The government’s proposals on the Las Bambas dispute were delivered in person by Vice-president Martín Vizcarra on 7 December. He was accompanied on his visit to Cotabambas by the ministers of justice and of agriculture, and by Rolando Luque, head of the Oficina Nacional de Diálogo y Sostenibilidad (ONDS).

The development of the Las Bambas mine in Cotabambas, Apurímac, has been a source of acute tension over the last year, especially since the death of a man protesting over the harm inflicted by the road constructed to transport the copper concentrates from the mine to port.

In November, the government made a big effort to be seen to be taking seriously the communities’ concerns. Promises made then in person by Vizcarra have now resulted in a ‘Plan de Desarrollo Integral’ (a comprehensive development plan) for the province of Cotabamba and the district of Progreso. The Plan focuses on projects to be delivered over five years.
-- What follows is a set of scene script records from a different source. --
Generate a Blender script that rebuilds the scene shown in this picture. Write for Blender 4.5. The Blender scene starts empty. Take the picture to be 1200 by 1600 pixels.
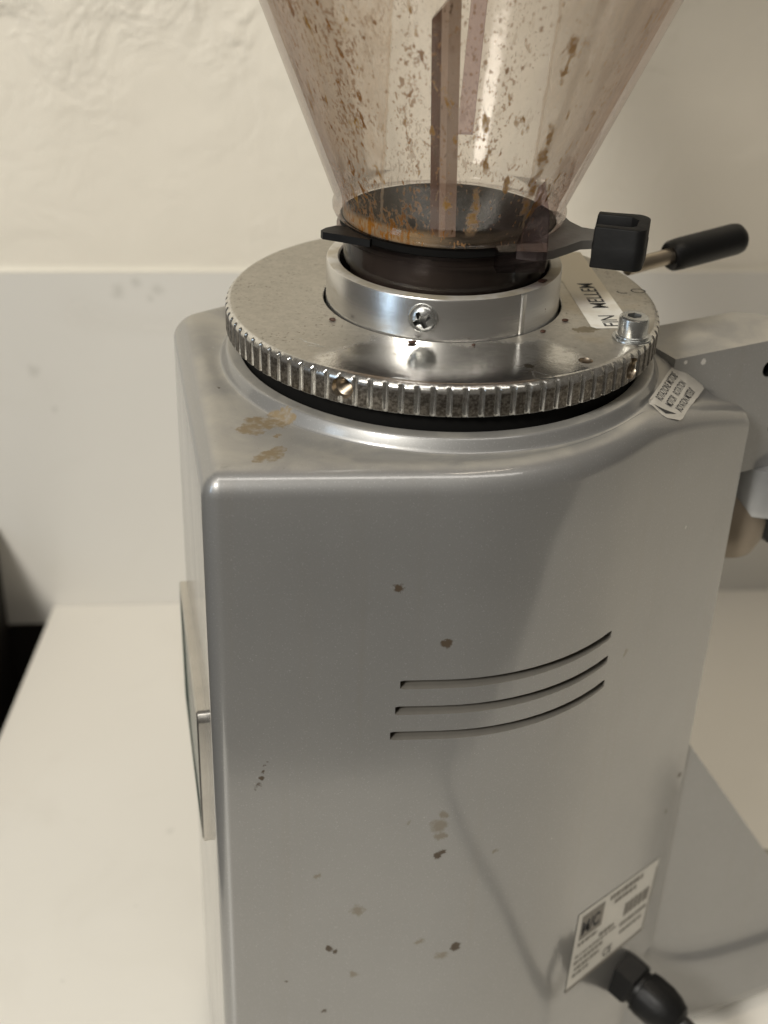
import bpy, bmesh, math, random
from mathutils import Vector, Matrix, noise
from mathutils.bvhtree import BVHTree
random.seed(7)
S = bpy.context.scene
COL = S.collection
PI = math.pi
H = 315.0            # height (mm) of the adjusting ring's top face above the counter

# ------------------------------------------------------------------ camera
cam = bpy.data.cameras.new("camera")
cam.sensor_fit = 'VERTICAL'; cam.sensor_height = 36.0; cam.sensor_width = 27.0
cam.lens = 46.477
cam.clip_start = 0.01; cam.clip_end = 50
co = bpy.data.objects.new("camera", cam); COL.objects.link(co)
th, ro = 0.5255, 0.0359
fw = Vector((0, math.cos(th), -math.sin(th))); rt = Vector((1, 0, 0)); up = rt.cross(fw)
r2 = rt*math.cos(ro) + up*math.sin(ro); u2 = -rt*math.sin(ro) + up*math.cos(ro)
M = Matrix.Identity(4)
for i in range(3):
    M[i][0] = r2[i]; M[i][1] = u2[i]; M[i][2] = -fw[i]
M.translation = Vector((-0.0143, -0.3561, 0.1349 + H/1000))
co.matrix_world = M
cam.dof.use_dof = True; cam.dof.focus_distance = 0.350; cam.dof.aperture_fstop = 13.0
S.camera = co

# ------------------------------------------------------------------ light
W = bpy.data.worlds.new("World"); S.world = W; W.use_nodes = True
bg = W.node_tree.nodes["Background"]
bg.inputs[0].default_value = (1.0, 0.88, 0.72, 1); bg.inputs[1].default_value = 0.08
S.view_settings.view_transform = 'Standard'; S.view_settings.look = 'None'
S.view_settings.exposure = 0.0; S.view_settings.gamma = 1.0

def area(name, loc, target, sx, sy, power, col):
    l = bpy.data.lights.new(name, 'AREA'); l.shape = 'RECTANGLE'; l.size = sx; l.size_y = sy
    l.energy = power; l.color = col
    o = bpy.data.objects.new(name, l); COL.objects.link(o); o.location = loc
    o.rotation_euler = (Vector(target)-Vector(loc)).to_track_quat('-Z', 'Y').to_euler()
    return o
area("key_lamp", (-0.66, -1.13, 1.16), (0, 0.0, 0.3), 0.26, 0.26, 23.5, (1.0, 0.962, 0.893))
cl = area("counter_fill", (0.30, -0.02, 1.7), (0.22, 0.06, 0), 0.40, 0.30, 0.6, (1.0, 0.87, 0.70))  # added fill for the counter right of the body, no known fixture
cl.data.spread = math.radians(70)
area("edge_highlight_fill", (0.10, -0.60, 1.55), (0.05, 0.0, 0.3), 1.40, 0.22, 4.2, (1.0, 0.95, 0.88))  # strip light added to put a highlight along the rolled top edge
area("window_light", (-0.75, -0.60, 0.45), (0, 0, 0.30), 0.16, 0.45, 0.7, (0.60, 0.79, 1.0))

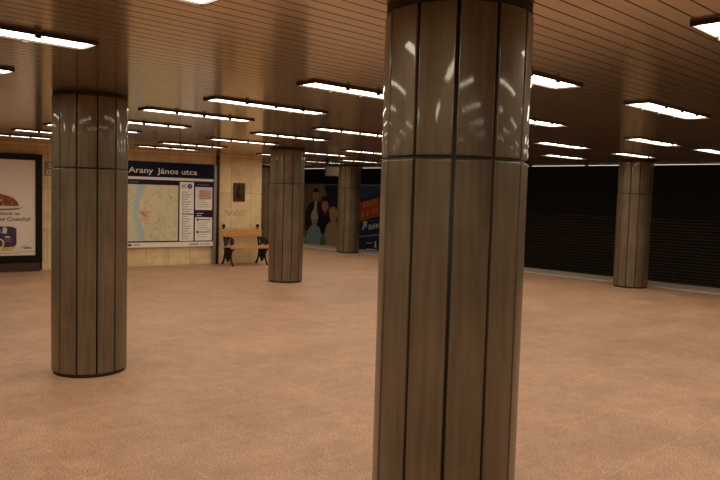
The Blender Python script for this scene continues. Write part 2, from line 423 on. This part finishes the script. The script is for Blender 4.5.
SEEN = {0: [1, 2, 3], 1: [0, 1, 2, 3, 4, 5, 6, 7, 8], 2: [1, 2, 4, 5, 6, 7, 8], 3: [2, 3, 6, 7, 8], 4: [2, 3, 4, 7, 8, 9, 10]}   # lamps the photograph shows
HIDDEN = {(2, 3), (3, 4), (3, 5), (4, 5), (4, 6)}
SKIP = set()
proto = lamp_proto(); used = False
for c in LX:
    for k in ROWS:
        x, yy = OV.get((c, k), (LX[c] + .035 * (k - 3), ROWS[k]))
        x *= LS; yy *= LS
        if k > 8 and c < 4 or k > 15: continue
        if c == 0 and k > 6 or c == -1 and k > 6: continue
        if (c, k) in SKIP: continue
        if (c, k) in HIDDEN: lab = 'lit strip lamp hidden behind the big foreground column'
        elif k > 10: lab = 'lit strip lamp hidden beyond the end of the beige wall'
        elif c == -1 or k not in SEEN[c]: lab = 'lit strip lamp on the slatted ceiling outside the picture'
        else: lab = 'lit strip lamp, %s in the %s' % (ORD[SEEN[c].index(k)], LANE[c])
        if not used: proto.location = (x, yy, H); proto['label'] = lab; used = True
        else: dup(proto, (x, yy, H), 0, lab)

# thin light line along the ceiling edge above the track
t = thing('edge_light_strip', 'thin lit line of tubes along the ceiling edge above the track', 'light', (15.26, 0, H))
b = MB(); b.box(-.02, .06, -6.9, 29.9, .03, .05, 'housing'); b.build('rail', t)
b = MB(); b.lathe([(.006, 0), (.02, .004), (.02, 1.42), (.006, 1.424)], 'tube', n=10)
b.v = [(x, z, y) for x, y, z in b.v]
tube = b.build('tube', t); tube.location = (.02, -6.85, .008)
for i in range(1, 24):
    c = tube.copy(); COL.objects.link(c); c.parent = t; c.location = (.02, -6.85 + i * 1.52, .008)

# ------------------------------------------------------------------ map board on the back wall
S0, S1 = 6.86, 8.86
t = thing('station_map_board', 'white station board with navy name sign over a city map and line diagram', 'map board', onwall(0, .08), WALL_RZ)
b = MB()
b.box(S0, S1, 0, .05, .425, 2.285, 'board_white'); b.rect(S0, S1, .425, .535, 'board_white', 1)
b.ell(S0 + .085, .478, .055, .022, 'ink_dark', 2); b.rect(S0 + .17, S0 + .30, .468, .488, 'ink', 2)
b.rect(8.28, 8.50, .463, .488, 'ink', 2); b.rect(8.53, 8.78, .468, .482, 'ink', 2)
b.build('backing_panel', t)
b = MB(); b.box(S0 + .002, S1 - .012, -.012, 0, 1.955, 2.285, 'navy', .004); ns = b.build('name_sign', t)
for word, wx, ww in (('Arany', 6.91, .53), ('János', 7.53, .475), ('utca', 8.085, .36)):
    b = MB(); b.text(word, wx, 2.035, 'lettering', width=ww, height=.125, k=1, dy=-.0125, bold=.008); b.build('lettering', ns)
b = MB(); b.box(S0, S1 - .012, -.010, 0, .535, 1.895, 'purple'); b.build('dark_mount', t)
b = MB(); D = -.0105
b.rect(S0 + .03, 8.012, .56, 1.787, 'map', 1, D)
b.rect(S0 + .07, S0 + .26, 1.825, 1.845, 'ink', 1, D)
riv = [(7.17, 1.787, .20), (7.17, 1.65, .17), (7.11, 1.5, .13), (7.085, 1.38, .11), (7.075, 1.2, .11), (7.08, 1.05, .12), (7.13, .92, .13), (7.185, .8, .13), (7.20, .68, .13), (7.19, .56, .14)]
for (xa, za, wa), (xc, zc, wc) in zip(riv, riv[1:]):
    b.poly([(xc - wc / 2, zc), (xc + wc / 2, zc), (xa + wa / 2, za), (xa - wa / 2, za)], 'river', 2, D)
for q in range(40):
    b.ell(7.27 + random.gauss(0, .05), 1.1 + random.gauss(0, .13), random.uniform(.012, .04), random.uniform(.012, .04), 'orange_map', 3, D, n=8, rot=random.uniform(-.8, .8))
for q in range(26):
    cx, cz = random.choice([(7.83, 1.53), (7.65, 1.02), (6.98, 1.45), (7.45, .75), (7.9, .68), (7.5, 1.62), (6.96, .66)])
    b.ell(cx + random.gauss(0, .06), cz + random.gauss(0, .045), random.uniform(.015, .05), random.uniform(.012, .03), 'green_map', 3, D, n=9, rot=random.uniform(-.8, .8))
b.ell(7.78, .78, .05, .03, 'swirl', 3, D, rot=.4)
for px, pz, qx, qz in [(7.24, 1.14, 7.95, 1.72), (7.24, 1.14, 7.98, 1.02), (7.24, 1.1, 7.8, .58), (7.24, 1.2, 6.92, 1.62), (7.2, 1.1, 6.91, .78), (7.27, 1.3, 7.5, 1.77)]:
    b.stroke([(px, pz), ((px + qx) / 2 + .03, (pz + qz) / 2 - .02), (qx, qz)], .010, 'orange_map', 4, D)
b.build('city_map', t)
b = MB()
b.rect(8.045, 8.375, .55, 1.868, 'board_white', 1, D)
b.ell(8.137, 1.775, .055, .055, 'green', 2, D); b.ell(8.137, 1.775, .042, .042, 'board_white', 3, D); b.text('M', 8.112, 1.757, 'ink_dark', width=.05, height=.036, k=4, dy=D, bold=.02)
b.ell(8.277, 1.775, .056, .056, 'blue', 2, D); b.text('3', 8.264, 1.752, 'lettering', height=.05, k=3, dy=D, bold=.02)
b.rect(8.11, 8.121, .58, 1.66, 'ink', 2, D)
for i in range(20):
    z = 1.645 - i * .0545
    if abs(i - 9) < .1: b.rect(8.11, 8.36, z - .012, z + .012, 'ink_dark', 3, D)
    else: b.rect(8.125, 8.20 + .11 * ((i * 7) % 10) / 10 + .02, z - .006, z + .006, 'ink', 3, D)
b.build('line_diagram', t)
b = MB()
b.rect(8.41, 8.82, 1.77, 1.868, 'purple', 1, D); b.rect(8.44, 8.74, 1.805, 1.825, 'ink', 2, D)
b.rect(8.41, 8.815, 1.25, 1.765, 'board_white', 1, D); b.rect(8.50, 8.79, 1.49, 1.70, 'pinkish', 2, D)
for i in range(9): b.rect(8.44, 8.78 - .05 * ((i * 3) % 4), 1.72 - i * .05, 1.728 - i * .05, 'ink', 3, D)
b.build('notice_panel', t)
b = MB()
b.rect(8.41, 8.82, 1.09, 1.22, 'purple', 1, D); b.rect(8.44, 8.60, 1.165, 1.18, 'lettering', 2, D); b.rect(8.44, 8.56, 1.115, 1.13, 'lettering', 2, D)
b.rect(8.41, 8.82, .555, 1.085, 'board_white', 1, D)
for z in (1.03, .75):
    b.ell(8.47, z, .028, .028, 'ink_dark', 2, D); b.rect(8.50, 8.78, z - .010, z + .010, 'ink_dark', 2, D); b.rect(8.70, 8.79, z + .05, z + .062, 'ink', 2, D)
for i in range(5): b.rect(8.46, 8.74 - .03 * (i % 3), .97 - i * .04, .976 - i * .04, 'ink', 2, D)
for i in range(2): b.rect(8.46, 8.70, .69 - i * .05, .696 - i * .05, 'ink', 2, D)
b.build('timetable_panel', t)
for s in (S0 - .065, S1 - .005):   # one upright at each end
    b = MB(); b.box(s, s + .065, -.02, .055, 0, 2.285, 'alu', .005); b.build('post', t)

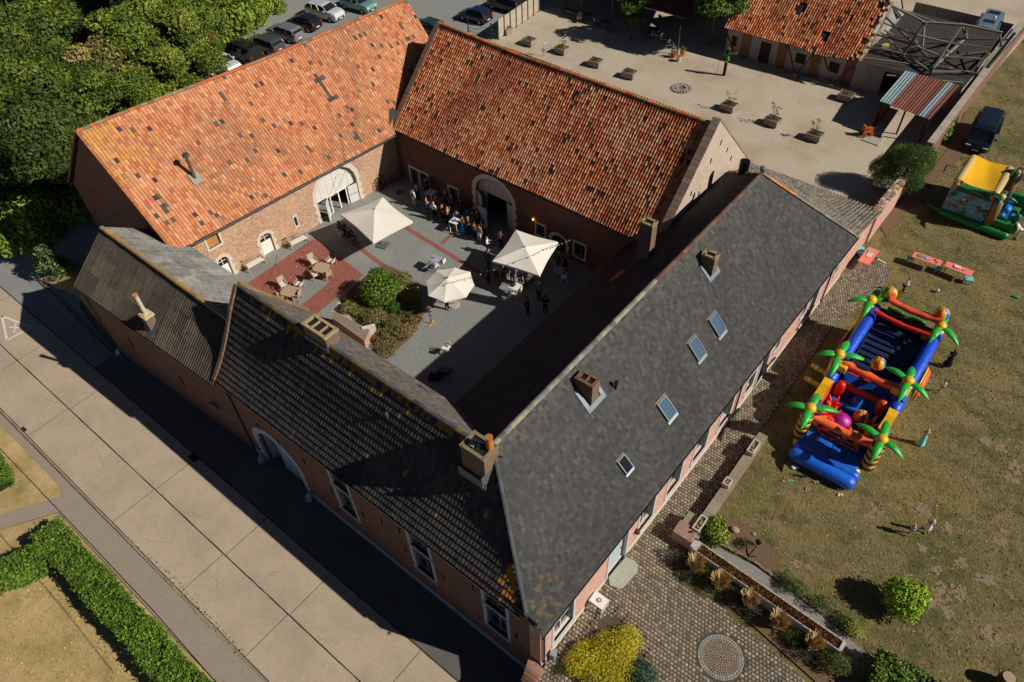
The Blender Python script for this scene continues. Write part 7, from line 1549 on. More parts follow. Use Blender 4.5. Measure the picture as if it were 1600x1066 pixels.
# garden table sets (teak)
TK = hx('b89f88'); CU = hx('dcd8cf')
def chair_proto(name, label, loc, rz, group, frame=TK, cushion=CU, dark_back=None):
    t = thing(name, label, 'chair', loc, rz, group)
    for x, y in ((-.24, -.24), (.24, -.24), (-.24, .24), (.24, .24)): mb = MB(); mb.beam((x, y, 0), (x, y, .62), .045, .045, frame); mb.build('leg', 'wood', t)
    for s in (-1, 1): mb = MB(); mb.beam((s * .26, -.27, .64), (s * .26, .27, .64), .06, .03, frame); mb.build('armrest', 'wood', t)
    mb = MB(); mb.box((0, 0, .42), (.5, .5, .04), 0, frame); mb.build('seat', 'wood', t)
    mb = MB(); mb.box((0, -.01, .47), (.44, .44, .07), 0, cushion); mb.build('cushion', 'cloth', t)
    mb = MB(); M4 = Matrix.Rotation(-.22, 3, 'X'); mb.box((0, .3, .72), (.5, .035, .5), 0, dark_back or frame, M4=M4); mb.build('backrest', 'wood', t)
    return t
def oct_table(name, label, loc, group):
    t = thing(name, label, 'table', loc, .3, group)
    for i in range(7):
        y = -.45 + i * .15; w_ = 1.15 if abs(y) < .35 else .85; mb = MB(); mb.box((0, y, .73), (w_, .14, .035), 0, jit(TK, .06)); mb.build('tabletop_slat', 'wood', t)
    for x, y in ((-.4, -.3), (.4, -.3), (-.4, .3), (.4, .3)): mb = MB(); mb.beam((x, y, 0), (x * .9, y * .9, .71), .06, .06, TK); mb.build('leg', 'wood', t)
    return t
ta, tb_ = G(502, 418, .73), G(452, 455, .73)
oct_table('garden_table', 'teak garden table on the brick terrace nearer the parasol', (ta.x, ta.y, 0), 'teak garden tables'); oct_table('garden_table', 'teak garden table on the brick terrace nearer the black roof', (tb_.x, tb_.y, 0), 'teak garden tables')
ch0 = None
for tc, which, spots in ((ta, 'parasol side table', ((489, 408, 'far left'), (517, 408, 'far right'), (492, 428, 'near left'), (511, 428, 'near right'))), (tb_, 'black roof side table', ((442, 444, 'far left'), (467, 444, 'far right'), (442, 463, 'near left'), (463, 461, 'near right')))):
    for (px, py, w_) in spots:
        p = G(px, py, .45); d = Vector((tc.x - p.x, tc.y - p.y)); rz = math.atan2(d.y, d.x) + PI / 2
        db = hx('4a4038') if 'far right' in w_ else None; lab = f'teak armchair with pale cushion, {w_} of the {which}'
        chair_proto('garden_chair', lab, (p.x, p.y, 0), rz, 'teak chairs on the brick terrace', dark_back=db)
# benches along the barn wall
def bench(label, a, b):
    a, b = G(*a, .45), G(*b, .45); c = (a + b) / 2; d = (b - a); L = d.length; rz = math.atan2(d.y, d.x); t = thing('garden_bench', label, 'bench', (c.x, c.y, 0), rz, 'teak benches against the west barn')
    for s in (-1, 1):
        for y in (-.22, .25): mb = MB(); mb.beam((s * (L / 2 - .05), y, 0), (s * (L / 2 - .05), y, .62), .06, .06, TK); mb.build('leg', 'wood', t)
        mb = MB(); mb.beam((s * (L / 2 - .05), -.25, .64), (s * (L / 2 - .05), .28, .64), .07, .035, TK); mb.build('armrest', 'wood', t)
    for i in range(4): mb = MB(); mb.box((0, -.2 + i * .13, .42), (L, .11, .03), 0, jit(TK, .08)); mb.build('seat_slat', 'wood', t)
    mb = MB(); mb.box((0, -.02, .47), (L * .92, .42, .07), 0, CU); mb.build('cushion', 'cloth', t)
    mb = MB(); mb.box((0, .3, .93), (L, .05, .07), 0, TK); mb.build('back_rail', 'wood', t)
    for i in range(16): mb = MB(); mb.box((-L / 2 + .07 + i * (L - .14) / 15, .29, .68), (.03, .03, .45), 0, jit(TK, .1)); mb.build('back_slat', 'wood', t)
bench('teak bench with cushion left of the white door with red panes', (384, 418), (412, 402)); bench('teak bench with cushion between the red paned door and the arched gate', (452, 382), (480, 368))
# wagon wheel leaning on the wall
def wheel():
    c = Vector((-41.62, 32.7, .62)); c = FW.P(17.55, .6, .1); t = thing('wagon_wheel', 'old rusty wagon wheel leaning against the barn wall', 'wheel', (c.x, c.y, 0)); off = (c.x, c.y, 0); P = lambda a, r: c + Vector((FW.d.x * r * math.cos(a), FW.d.y * r * math.cos(a), r * math.sin(a))) + Vector((.06 + .14 * (1 - math.sin(a)) * r, 0, 0))
    mb = MB(off); mb.tube([P(2 * PI * i / 24, .58) for i in range(25)], .04, 6, hx('6a4030'), cap=False); mb.build('rim', 'wood', t)
    for i in range(12): mb = MB(off); mb.beam(P(2 * PI * i / 12, .06), P(2 * PI * i / 12, .56), .035, .035, hx('5c3a2a')); mb.build('spoke', 'wood', t)
    mb = MB(off); mb.ball(P(0, 0), .1, 8, 6, hx('4a3024')); mb.build('hub', 'wood', t)
wheel()
# high white tables and stools
WH = hx('dfddd8')
def table(name, label, p, w_, l_, h, rz=0, col=WH, group=None, cat='table', items=True, leg=.04):
    t = thing(name, label, cat, (p.x, p.y, 0), rz, group)
    mb = MB(); mb.box((0, 0, h - .02), (w_, l_, .04), 0, col); mb.build('tabletop', 'paint', t)
    for x in (-1, 1):
        for y in (-1, 1): mb = MB(); mb.beam((x * (w_ / 2 - .04), y * (l_ / 2 - .04), 0), (x * (w_ / 2 - .04), y * (l_ / 2 - .04), h - .04), leg, leg, col); mb.build('leg', 'paint', t)
    for x in (-1, 1): mb = MB(); mb.beam((x * (w_ / 2 - .04), -l_ / 2 + .04, .25), (x * (w_ / 2 - .04), l_ / 2 - .04, .25), .03, .03, col); mb.build('stretcher', 'paint', t)
    return t
def onto(label, cat, name, p, z, fn, m='paint', group=None):
    t = MB((p.x, p.y, z)); fn(t, p, z); o = t.build(name, m); o.location = (p.x, p.y, z); return tag(o, label, cat, group)
HT = [(680, 404, 1.05, 'white high table standing alone on the grey paving in the sun', .1), (673, 313 - 13, 1.05, 'high table among the guests nearest the twin barn windows', .1), (711, 345, 1.0, 'white high table with flowers in the middle of the guests', .1), (805, 447, 1.0, 'white high table with flowers under the edge of the square parasol', .1), (872, 421, 1.05, 'grey high table in deep shade right of the parasol', .2), (774, 392, 1.0, 'bluish high table at the shadow edge left of the parasol', .1)]
for (px, py, h, lab, rz) in HT:
    p = G(px, py, h); table('high_table', lab, p, .72, .72, h, rz, WH if 'grey' not in lab and 'blui' not in lab else hx('9aa4b4'), 'high tables in the courtyard')
    def flowers(t, p, z):
        t.tube([p * 1, p + Vector((0, 0, .12))], .035, 8, hx('c8d0d0'))
        for i in range(8): t.ball(p + Vector((random.uniform(-.07, .07), random.uniform(-.07, .07), random.uniform(.12, .22))), .035, 6, 4, random.choice([hx('e0a090'), hx('e8c8b0'), hx('c86858'), hx('5a7a3c')]))
    near = {680: 'lone sunlit high table', 673: 'high table by the twin windows', 711: 'middle high table', 805: 'high table at the parasol edge', 872: 'grey high table in the shade', 774: 'bluish high table'}[px]
    onto(f'small vase of pink flowers on the {near}', 'vase', 'flower_vase', Vector((p.x, p.y, h)), h, flowers, 'matte', 'flower vases on the high tables')
def stool(p, rz, lab, h=.72, group='white bar stools'):
    t = thing('bar_stool', lab, 'stool', (p.x, p.y, 0), rz, group); mb = MB(); mb.box((0, 0, h), (.38, .38, .04), 0, WH); mb.build('seat', 'paint', t); mb = MB(); mb.box((0, .18, h + .17), (.38, .03, .3), 0, WH); mb.build('backrest', 'paint', t)
    for x, y in ((-.17, -.17), (.17, -.17), (-.17, .17), (.17, .17)): mb = MB(); mb.beam((x, y, 0), (x, y, h), .025, .025, WH); mb.build('leg', 'metal', t)
stool(G(691, 409, .75), -1.4, 'white bar stool at the right of the lone sunlit high table'); stool(G(681, 414, .75), 3.0, 'white bar stool in front of the lone sunlit high table')
stool(G(811, 453, .75), -1.2, 'white bar stool right of the table at the parasol edge'); stool(G(800, 458, .75), 2.8, 'white bar stool in front of the table at the parasol edge'); stool(G(881, 432, .75), -1, 'grey bar stool beside the shaded high table'); stool(G(866, 409, .75), 1.5, 'white bar stool left of the shaded high table')
# buffet counter with a white panel
p = G(754, 338, 1.1); t = thing('display_board', 'pale blue panel standing at the buffet beside the dark barn door', 'panel', (p.x, p.y, 0), .1); mb = MB(); mb.box((0, 0, 1.0), (.85, .05, 1.9), 0, hx('aebcd0')); mb.build('panel', 'paint', t)
for s in (-.35, .35): mb = MB(); mb.box((s, .1, .03), (.06, .5, .06), 0, hx('6a7078')); mb.build('foot', 'metal', t)
p = G(738, 334, .95); table('buffet_table', 'dark clothed buffet table near the barn wall', p, 2.0, .7, .95, 0, hx('3c4856'))
for k, (px, py) in enumerate(((730, 331), (738, 334), (746, 338))):
    q = G(px, py, .95); onto(['left chrome buffet dish on the dark buffet table', 'middle chrome buffet dish on the dark buffet table', 'right chrome buffet dish on the dark buffet table'][k], 'dish', 'buffet_dish', q, .95, lambda t, p, z: t.ball(p + Vector((0, 0, .02)), .2, 10, 6, hx('8fa4b4'), (1, .7, .5)), 'metal', 'buffet dishes')
# heater foot, sign post, high chair, tub, etc
p = G(624, 301); t = thing('parasol_stand', 'round dark parasol foot standing empty near the twin windows', 'parasol foot', (p.x, p.y, 0)); mb = MB(); mb.tube([(0, 0, 0), (0, 0, .08)], [.38, .34], 16, hx('5a5e64')); mb.build('plate', 'stone', t); mb = MB(); mb.tube([(0, 0, .08), (0, 0, .45)], .03, 8, hx('3a3e44')); mb.build('socket', 'metal', t)
p = G(674, 506); t = thing('signpost', 'thin wooden stand with little pastel signs beside the octagonal parasol', 'sign stand', (p.x, p.y, 0), .3)
mb = MB(); mb.beam((0, 0, 0), (0, 0, 1.75), .045, .045, hx('3a3430')); mb.build('pole', 'wood', t)
for a in (0, PI / 2): mb = MB(); mb.beam((-.32 * math.cos(a), -.32 * math.sin(a), .03), (.32 * math.cos(a), .32 * math.sin(a), .03), .08, .05, hx('d0a868')); mb.build('foot', 'wood', t)
for i, (z, c, s) in enumerate(((1.62, 'd8e0c8', 1), (1.45, 'e8d0b0', -1), (1.28, 'c89078', 1), (1.1, 'e0dcd4', -1), (.92, 'b8c8d8', 1))): mb = MB(); mb.box((s * .07, -.035, z), (.3, .02, .12), 0, hx(c)); mb.build('sign_board', 'paint', t)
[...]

Vizcarra also added an important rider: the requirement that the company, MMG, review all the contested elements of the Environmental Impact Assessment (EIA) within the next three months.

The Plan envisages funding of 2.05 billion soles (around US$580 million) over the five years for infrastructure, productive activities, education, health and other social programmes, and institutional development. Of this total, 865 million soles is to come from the national government, 560 million from the regional government, 30 million from the municipal governments of Cotabambas province, and 600 million from the company. Of the company’s contribution, less than half is committed as of now. There is also a payment from the government of 17 million soles for the land taken by the company for the building of the road. http://larepublica.pe/impresa/politica/828720-las-bambas-gobierno-exige-modificar-estudio-de-impacto-ambiental
http://cooperaccion.org.pe/main/advanced-stuff/cooperaccion-informa/666-ejecutivo-presento-plan-de-desarrollo-integral-para-cotabambas-y-progreso

The Plan was presented in 42 power-point slides, mostly devoted to listing the projects. It did not show how these related to the provincial and district plans already consulted and agreed upon. We understand that the Plan is a development of the use of budgets already envisaged, rather than ‘new’ money, although it would seem that the commitment from the company can be counted as such. More work is needed to assess these figures. It is as yet unclear how this spending fits into the national planning process and how it responds to criteria other than the need to put an end to a damaging conflict at a mine which will be (when fully operational) one of Peru’s key sources of copper. We have to assume, for instance, that the figures are dependent on the price of copper.

The Plan’s first slides demonstrate the degree of poverty in this area compared to the national average; the local population needs to know that the government is taking their poverty seriously. However, as a Plan, this is only a beginning. There needs to be more information as to who will do what and how. The ‘institutional’ investments are particularly important and are to be welcomed, but they will need fleshing out; capacity to deliver on the ground is crucial.

So while the Plan is to be welcomed overall, local civil society is still looking for responses on human rights violations and on the environmental damage already caused by the road. These are elements not covered by this document. Initial responses from community leaders involved criticisms on these grounds. Because the proposal had not been fully circulated, the leaders demanded more time before offering their response. They say they will do so on 17 December.

The requirement that the company should review the EIA is welcome, but can anything serious be done in three months that deal seriously with the complaints voiced by the communities about about the modifications that were made without consultation? These changes included abandoning the original proposal to build a pipeline to transport concentrates to port and using road haulage as an alternative. This has been at the heart of the conflict.

The proof of the pudding, of course, will be in the eating. But it needs to be borne in mind that the lack of consultation was encouraged by the damaging modifications made to the environmental protection provisions in the context of the various paquetazos in 2014 and 2015.

The public sector is arguably as culpable as the company in this respect; it too needs to review its actions.